Using the records below, copy exactly the part that opens with the line holding "Reconstruct this image" and closes with the line holding "from mathutils import Vector, Matrix", minus the pictures.
## START Task material
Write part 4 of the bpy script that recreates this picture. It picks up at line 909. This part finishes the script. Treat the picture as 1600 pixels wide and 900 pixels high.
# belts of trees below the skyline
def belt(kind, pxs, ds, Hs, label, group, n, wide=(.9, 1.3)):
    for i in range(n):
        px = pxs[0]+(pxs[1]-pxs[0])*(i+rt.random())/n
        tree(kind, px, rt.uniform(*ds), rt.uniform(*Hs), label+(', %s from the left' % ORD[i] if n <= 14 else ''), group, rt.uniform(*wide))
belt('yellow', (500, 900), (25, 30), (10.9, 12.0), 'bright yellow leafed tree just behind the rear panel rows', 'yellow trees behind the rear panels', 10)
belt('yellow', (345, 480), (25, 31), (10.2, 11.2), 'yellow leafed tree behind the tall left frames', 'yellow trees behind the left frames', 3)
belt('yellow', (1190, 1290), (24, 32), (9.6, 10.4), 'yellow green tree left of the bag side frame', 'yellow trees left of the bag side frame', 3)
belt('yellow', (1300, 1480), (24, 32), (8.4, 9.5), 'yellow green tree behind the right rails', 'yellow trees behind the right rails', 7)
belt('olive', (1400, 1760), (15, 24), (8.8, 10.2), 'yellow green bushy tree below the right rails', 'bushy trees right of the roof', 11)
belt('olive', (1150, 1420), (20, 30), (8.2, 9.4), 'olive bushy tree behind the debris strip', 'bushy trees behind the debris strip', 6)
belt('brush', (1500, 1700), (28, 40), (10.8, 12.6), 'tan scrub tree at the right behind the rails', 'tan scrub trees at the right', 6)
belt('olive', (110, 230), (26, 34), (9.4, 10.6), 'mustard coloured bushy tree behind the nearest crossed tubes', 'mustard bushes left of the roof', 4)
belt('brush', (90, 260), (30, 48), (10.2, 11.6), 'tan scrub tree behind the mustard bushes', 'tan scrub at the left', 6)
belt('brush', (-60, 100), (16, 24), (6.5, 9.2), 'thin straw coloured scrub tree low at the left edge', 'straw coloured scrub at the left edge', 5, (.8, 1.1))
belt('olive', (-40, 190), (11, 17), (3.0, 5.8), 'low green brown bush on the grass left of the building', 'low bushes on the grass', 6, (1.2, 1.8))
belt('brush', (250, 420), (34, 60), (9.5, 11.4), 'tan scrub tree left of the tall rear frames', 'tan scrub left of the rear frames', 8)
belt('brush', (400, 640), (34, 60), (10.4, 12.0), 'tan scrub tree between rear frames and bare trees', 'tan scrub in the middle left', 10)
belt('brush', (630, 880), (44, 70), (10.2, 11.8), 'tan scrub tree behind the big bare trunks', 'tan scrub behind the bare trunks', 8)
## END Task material
## START Task material
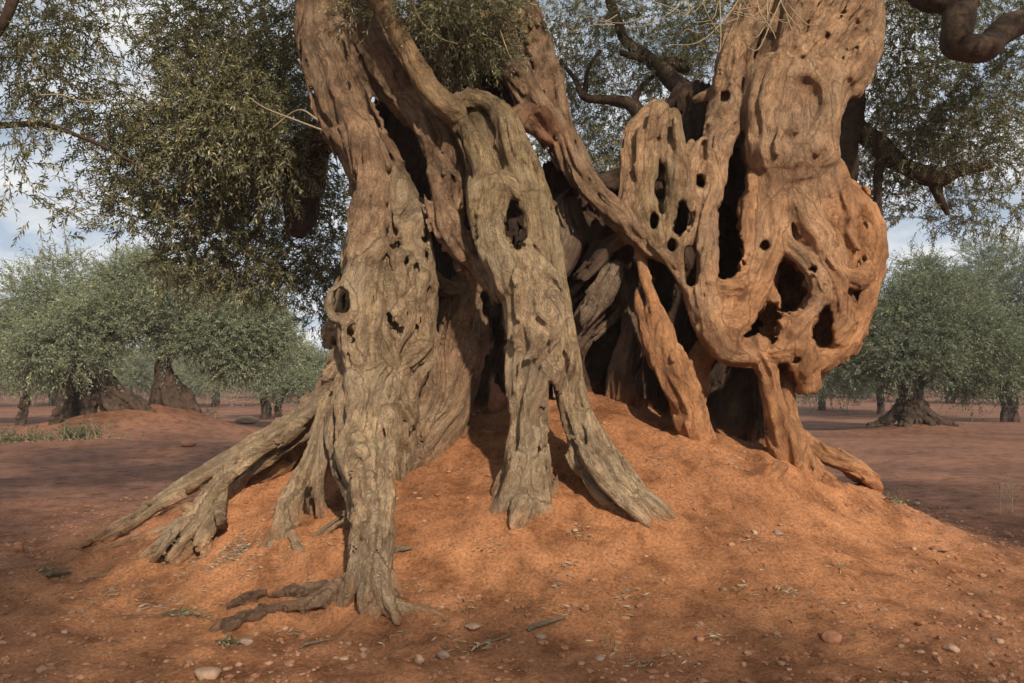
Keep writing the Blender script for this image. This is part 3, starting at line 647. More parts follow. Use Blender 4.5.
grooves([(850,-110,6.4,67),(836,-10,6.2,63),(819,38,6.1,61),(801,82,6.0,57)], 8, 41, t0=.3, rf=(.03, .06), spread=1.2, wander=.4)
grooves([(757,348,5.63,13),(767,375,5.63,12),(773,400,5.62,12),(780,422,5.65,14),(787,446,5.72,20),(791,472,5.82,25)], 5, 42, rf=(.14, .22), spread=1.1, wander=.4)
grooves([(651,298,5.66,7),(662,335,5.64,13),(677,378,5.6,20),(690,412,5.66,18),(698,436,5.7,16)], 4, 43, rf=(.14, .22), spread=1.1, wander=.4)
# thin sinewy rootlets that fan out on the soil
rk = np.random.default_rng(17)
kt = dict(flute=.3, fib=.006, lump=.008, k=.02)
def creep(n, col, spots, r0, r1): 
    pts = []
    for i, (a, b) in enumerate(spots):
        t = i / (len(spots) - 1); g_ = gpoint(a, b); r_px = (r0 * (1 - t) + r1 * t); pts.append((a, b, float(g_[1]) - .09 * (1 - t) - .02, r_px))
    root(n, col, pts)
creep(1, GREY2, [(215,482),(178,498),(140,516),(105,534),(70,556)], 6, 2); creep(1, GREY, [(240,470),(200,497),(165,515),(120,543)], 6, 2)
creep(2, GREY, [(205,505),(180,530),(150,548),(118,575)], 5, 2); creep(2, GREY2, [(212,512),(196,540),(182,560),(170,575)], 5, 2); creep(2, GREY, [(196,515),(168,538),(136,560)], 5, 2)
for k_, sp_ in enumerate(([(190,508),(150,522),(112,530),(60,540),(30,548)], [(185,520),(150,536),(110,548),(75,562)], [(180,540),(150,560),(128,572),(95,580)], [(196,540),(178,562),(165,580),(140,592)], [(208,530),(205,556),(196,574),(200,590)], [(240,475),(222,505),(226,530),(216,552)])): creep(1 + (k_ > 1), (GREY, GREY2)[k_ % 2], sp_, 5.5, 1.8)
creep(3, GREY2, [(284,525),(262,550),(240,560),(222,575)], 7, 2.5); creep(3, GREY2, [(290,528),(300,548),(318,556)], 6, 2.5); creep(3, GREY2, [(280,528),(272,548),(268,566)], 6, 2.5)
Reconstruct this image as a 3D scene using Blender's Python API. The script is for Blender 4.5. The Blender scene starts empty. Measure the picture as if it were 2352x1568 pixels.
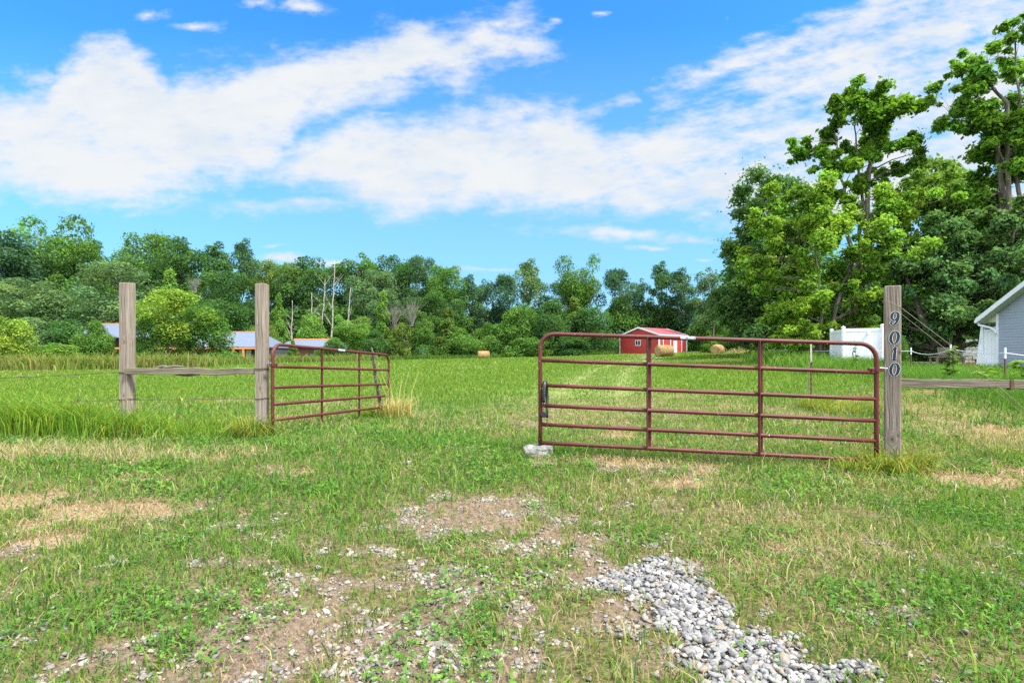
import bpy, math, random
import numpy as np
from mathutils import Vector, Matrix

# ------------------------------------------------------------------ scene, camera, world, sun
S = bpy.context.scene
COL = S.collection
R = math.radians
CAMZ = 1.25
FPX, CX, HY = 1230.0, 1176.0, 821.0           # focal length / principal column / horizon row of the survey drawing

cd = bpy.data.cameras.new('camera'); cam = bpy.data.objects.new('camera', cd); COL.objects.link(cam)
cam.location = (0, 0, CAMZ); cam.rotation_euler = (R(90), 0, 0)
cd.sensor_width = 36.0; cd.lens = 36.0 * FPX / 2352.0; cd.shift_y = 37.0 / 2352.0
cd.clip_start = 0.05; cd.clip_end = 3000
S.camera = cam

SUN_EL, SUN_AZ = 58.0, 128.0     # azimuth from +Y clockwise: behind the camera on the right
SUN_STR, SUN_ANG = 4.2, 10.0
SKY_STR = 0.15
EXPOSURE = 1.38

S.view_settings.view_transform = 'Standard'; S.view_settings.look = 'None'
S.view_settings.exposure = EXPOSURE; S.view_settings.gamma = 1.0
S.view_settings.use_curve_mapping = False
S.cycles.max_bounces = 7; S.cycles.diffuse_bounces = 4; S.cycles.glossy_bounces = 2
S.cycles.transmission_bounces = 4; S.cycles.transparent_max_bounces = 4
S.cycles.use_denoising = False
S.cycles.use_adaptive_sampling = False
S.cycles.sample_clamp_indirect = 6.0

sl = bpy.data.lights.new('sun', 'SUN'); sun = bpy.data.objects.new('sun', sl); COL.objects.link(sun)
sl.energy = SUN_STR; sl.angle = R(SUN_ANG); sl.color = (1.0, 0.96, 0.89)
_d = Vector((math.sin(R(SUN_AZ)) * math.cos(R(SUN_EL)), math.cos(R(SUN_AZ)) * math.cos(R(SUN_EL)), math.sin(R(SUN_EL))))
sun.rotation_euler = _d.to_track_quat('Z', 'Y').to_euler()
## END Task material
▶ **Result for this task**:
Reconstruct this image as a 3D scene using Blender's Python API. The script is for Blender 4.5. The Blender scene starts empty. Measure the picture as if it were 2352x1568 pixels.
import bpy, math, random
import numpy as np
from mathutils import Vector, Matrix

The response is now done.